start Collected material

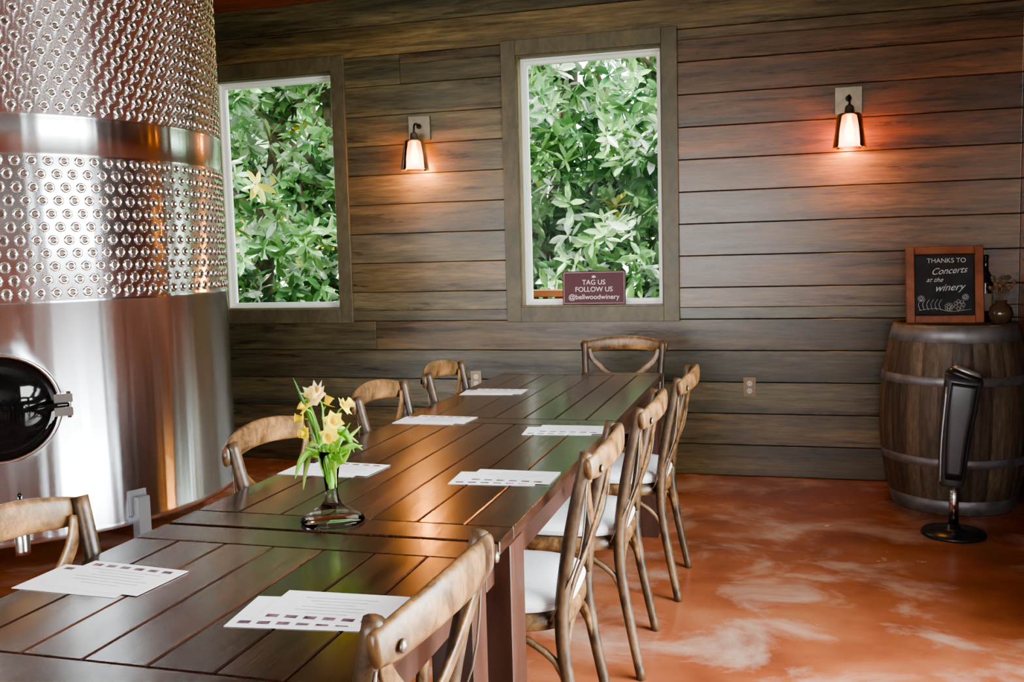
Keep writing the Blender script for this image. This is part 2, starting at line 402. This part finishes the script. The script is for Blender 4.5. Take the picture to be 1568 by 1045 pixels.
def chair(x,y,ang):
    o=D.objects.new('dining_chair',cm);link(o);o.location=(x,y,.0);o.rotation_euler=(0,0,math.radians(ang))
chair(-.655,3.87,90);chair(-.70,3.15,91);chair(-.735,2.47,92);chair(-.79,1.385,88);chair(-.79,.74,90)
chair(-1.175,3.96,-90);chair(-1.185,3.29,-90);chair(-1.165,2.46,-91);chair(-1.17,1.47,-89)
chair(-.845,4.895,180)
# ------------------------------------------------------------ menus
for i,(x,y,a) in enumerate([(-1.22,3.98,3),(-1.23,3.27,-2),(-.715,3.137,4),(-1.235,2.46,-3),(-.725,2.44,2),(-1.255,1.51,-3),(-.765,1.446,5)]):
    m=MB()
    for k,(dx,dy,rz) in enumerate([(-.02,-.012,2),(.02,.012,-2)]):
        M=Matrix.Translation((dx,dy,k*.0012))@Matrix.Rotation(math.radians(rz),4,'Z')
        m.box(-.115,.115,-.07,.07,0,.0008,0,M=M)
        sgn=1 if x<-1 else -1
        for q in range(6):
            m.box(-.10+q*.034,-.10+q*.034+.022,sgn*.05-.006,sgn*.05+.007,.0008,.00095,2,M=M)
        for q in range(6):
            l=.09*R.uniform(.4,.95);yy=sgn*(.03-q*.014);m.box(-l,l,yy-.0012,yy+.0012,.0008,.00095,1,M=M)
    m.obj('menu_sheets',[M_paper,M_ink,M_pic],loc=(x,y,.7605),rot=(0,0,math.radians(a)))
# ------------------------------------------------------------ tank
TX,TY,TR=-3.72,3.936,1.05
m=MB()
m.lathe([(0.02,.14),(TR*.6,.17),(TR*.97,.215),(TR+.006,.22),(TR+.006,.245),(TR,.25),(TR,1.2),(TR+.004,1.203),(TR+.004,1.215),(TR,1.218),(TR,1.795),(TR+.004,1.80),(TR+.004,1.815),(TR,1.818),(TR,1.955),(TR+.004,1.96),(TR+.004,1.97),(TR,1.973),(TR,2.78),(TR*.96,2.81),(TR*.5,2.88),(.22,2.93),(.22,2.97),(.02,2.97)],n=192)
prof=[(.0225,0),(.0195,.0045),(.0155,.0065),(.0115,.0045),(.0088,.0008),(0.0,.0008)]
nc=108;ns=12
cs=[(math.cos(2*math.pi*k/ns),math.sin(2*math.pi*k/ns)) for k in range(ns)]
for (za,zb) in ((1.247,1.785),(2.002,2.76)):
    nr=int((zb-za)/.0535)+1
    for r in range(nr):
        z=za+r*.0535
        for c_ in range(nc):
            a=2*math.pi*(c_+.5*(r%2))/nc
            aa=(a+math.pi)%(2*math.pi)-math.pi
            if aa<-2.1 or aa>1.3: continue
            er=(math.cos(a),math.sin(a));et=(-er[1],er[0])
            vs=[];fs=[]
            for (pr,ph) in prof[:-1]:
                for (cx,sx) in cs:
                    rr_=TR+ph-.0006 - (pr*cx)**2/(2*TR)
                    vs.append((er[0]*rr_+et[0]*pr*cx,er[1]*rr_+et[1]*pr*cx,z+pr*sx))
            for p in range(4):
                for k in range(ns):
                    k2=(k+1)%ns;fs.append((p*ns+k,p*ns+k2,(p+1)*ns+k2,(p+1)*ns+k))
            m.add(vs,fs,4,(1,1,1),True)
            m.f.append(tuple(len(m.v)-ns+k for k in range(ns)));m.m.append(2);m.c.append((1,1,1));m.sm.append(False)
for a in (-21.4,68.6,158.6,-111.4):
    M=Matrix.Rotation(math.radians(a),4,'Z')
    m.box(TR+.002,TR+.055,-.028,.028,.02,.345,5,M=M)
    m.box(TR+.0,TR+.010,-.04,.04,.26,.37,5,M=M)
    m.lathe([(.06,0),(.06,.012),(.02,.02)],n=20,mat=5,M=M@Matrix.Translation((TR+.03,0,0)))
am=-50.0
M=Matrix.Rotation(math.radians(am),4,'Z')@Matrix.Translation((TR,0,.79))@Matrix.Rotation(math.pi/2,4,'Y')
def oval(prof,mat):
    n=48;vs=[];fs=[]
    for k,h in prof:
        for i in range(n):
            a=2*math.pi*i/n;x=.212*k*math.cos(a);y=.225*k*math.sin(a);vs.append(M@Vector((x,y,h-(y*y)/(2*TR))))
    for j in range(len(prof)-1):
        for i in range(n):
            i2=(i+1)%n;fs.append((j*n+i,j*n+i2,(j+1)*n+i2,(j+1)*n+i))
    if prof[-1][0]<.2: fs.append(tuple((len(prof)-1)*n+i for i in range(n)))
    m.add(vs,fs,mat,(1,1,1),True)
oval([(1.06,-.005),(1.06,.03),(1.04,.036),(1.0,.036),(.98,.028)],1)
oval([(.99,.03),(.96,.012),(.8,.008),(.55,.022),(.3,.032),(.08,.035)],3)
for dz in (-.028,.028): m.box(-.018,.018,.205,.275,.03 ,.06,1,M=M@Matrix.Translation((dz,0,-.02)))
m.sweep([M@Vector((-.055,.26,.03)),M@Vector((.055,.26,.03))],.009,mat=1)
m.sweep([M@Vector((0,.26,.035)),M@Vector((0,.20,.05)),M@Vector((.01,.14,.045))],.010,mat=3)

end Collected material

Print out the whole of the material word for word, without pictures.

Reply >>
Keep writing the Blender script for this image. This is part 2, starting at line 402. This part finishes the script. The script is for Blender 4.5. Take the picture to be 1568 by 1045 pixels.
def chair(x,y,ang):
    o=D.objects.new('dining_chair',cm);link(o);o.location=(x,y,.0);o.rotation_euler=(0,0,math.radians(ang))
chair(-.655,3.87,90);chair(-.70,3.15,91);chair(-.735,2.47,92);chair(-.79,1.385,88);chair(-.79,.74,90)
chair(-1.175,3.96,-90);chair(-1.185,3.29,-90);chair(-1.165,2.46,-91);chair(-1.17,1.47,-89)
chair(-.845,4.895,180)
# ------------------------------------------------------------ menus
for i,(x,y,a) in enumerate([(-1.22,3.98,3),(-1.23,3.27,-2),(-.715,3.137,4),(-1.235,2.46,-3),(-.725,2.44,2),(-1.255,1.51,-3),(-.765,1.446,5)]):
    m=MB()
    for k,(dx,dy,rz) in enumerate([(-.02,-.012,2),(.02,.012,-2)]):
        M=Matrix.Translation((dx,dy,k*.0012))@Matrix.Rotation(math.radians(rz),4,'Z')
        m.box(-.115,.115,-.07,.07,0,.0008,0,M=M)
        sgn=1 if x<-1 else -1
        for q in range(6):
            m.box(-.10+q*.034,-.10+q*.034+.022,sgn*.05-.006,sgn*.05+.007,.0008,.00095,2,M=M)
        for q in range(6):
            l=.09*R.uniform(.4,.95);yy=sgn*(.03-q*.014);m.box(-l,l,yy-.0012,yy+.0012,.0008,.00095,1,M=M)
    m.obj('menu_sheets',[M_paper,M_ink,M_pic],loc=(x,y,.7605),rot=(0,0,math.radians(a)))
# ------------------------------------------------------------ tank
TX,TY,TR=-3.72,3.936,1.05
m=MB()
m.lathe([(0.02,.14),(TR*.6,.17),(TR*.97,.215),(TR+.006,.22),(TR+.006,.245),(TR,.25),(TR,1.2),(TR+.004,1.203),(TR+.004,1.215),(TR,1.218),(TR,1.795),(TR+.004,1.80),(TR+.004,1.815),(TR,1.818),(TR,1.955),(TR+.004,1.96),(TR+.004,1.97),(TR,1.973),(TR,2.78),(TR*.96,2.81),(TR*.5,2.88),(.22,2.93),(.22,2.97),(.02,2.97)],n=192)
prof=[(.0225,0),(.0195,.0045),(.0155,.0065),(.0115,.0045),(.0088,.0008),(0.0,.0008)]
nc=108;ns=12
cs=[(math.cos(2*math.pi*k/ns),math.sin(2*math.pi*k/ns)) for k in range(ns)]
for (za,zb) in ((1.247,1.785),(2.002,2.76)):
    nr=int((zb-za)/.0535)+1
    for r in range(nr):
        z=za+r*.0535
        for c_ in range(nc):
            a=2*math.pi*(c_+.5*(r%2))/nc
            aa=(a+math.pi)%(2*math.pi)-math.pi
            if aa<-2.1 or aa>1.3: continue
            er=(math.cos(a),math.sin(a));et=(-er[1],er[0])
            vs=[];fs=[]
            for (pr,ph) in prof[:-1]:
                for (cx,sx) in cs:
                    rr_=TR+ph-.0006 - (pr*cx)**2/(2*TR)
                    vs.append((er[0]*rr_+et[0]*pr*cx,er[1]*rr_+et[1]*pr*cx,z+pr*sx))
            for p in range(4):
                for k in range(ns):
                    k2=(k+1)%ns;fs.append((p*ns+k,p*ns+k2,(p+1)*ns+k2,(p+1)*ns+k))
            m.add(vs,fs,4,(1,1,1),True)
            m.f.append(tuple(len(m.v)-ns+k for k in range(ns)));m.m.append(2);m.c.append((1,1,1));m.sm.append(False)
for a in (-21.4,68.6,158.6,-111.4):
    M=Matrix.Rotation(math.radians(a),4,'Z')
    m.box(TR+.002,TR+.055,-.028,.028,.02,.345,5,M=M)
    m.box(TR+.0,TR+.010,-.04,.04,.26,.37,5,M=M)
    m.lathe([(.06,0),(.06,.012),(.02,.02)],n=20,mat=5,M=M@Matrix.Translation((TR+.03,0,0)))
am=-50.0
M=Matrix.Rotation(math.radians(am),4,'Z')@Matrix.Translation((TR,0,.79))@Matrix.Rotation(math.pi/2,4,'Y')
def oval(prof,mat):
    n=48;vs=[];fs=[]
    for k,h in prof:
        for i in range(n):
            a=2*math.pi*i/n;x=.212*k*math.cos(a);y=.225*k*math.sin(a);vs.append(M@Vector((x,y,h-(y*y)/(2*TR))))
    for j in range(len(prof)-1):
        for i in range(n):
            i2=(i+1)%n;fs.append((j*n+i,j*n+i2,(j+1)*n+i2,(j+1)*n+i))
    if prof[-1][0]<.2: fs.append(tuple((len(prof)-1)*n+i for i in range(n)))
    m.add(vs,fs,mat,(1,1,1),True)
oval([(1.06,-.005),(1.06,.03),(1.04,.036),(1.0,.036),(.98,.028)],1)
oval([(.99,.03),(.96,.012),(.8,.008),(.55,.022),(.3,.032),(.08,.035)],3)
for dz in (-.028,.028): m.box(-.018,.018,.205,.275,.03 ,.06,1,M=M@Matrix.Translation((dz,0,-.02)))
m.sweep([M@Vector((-.055,.26,.03)),M@Vector((.055,.26,.03))],.009,mat=1)
m.sweep([M@Vector((0,.26,.035)),M@Vector((0,.20,.05)),M@Vector((.01,.14,.045))],.010,mat=3)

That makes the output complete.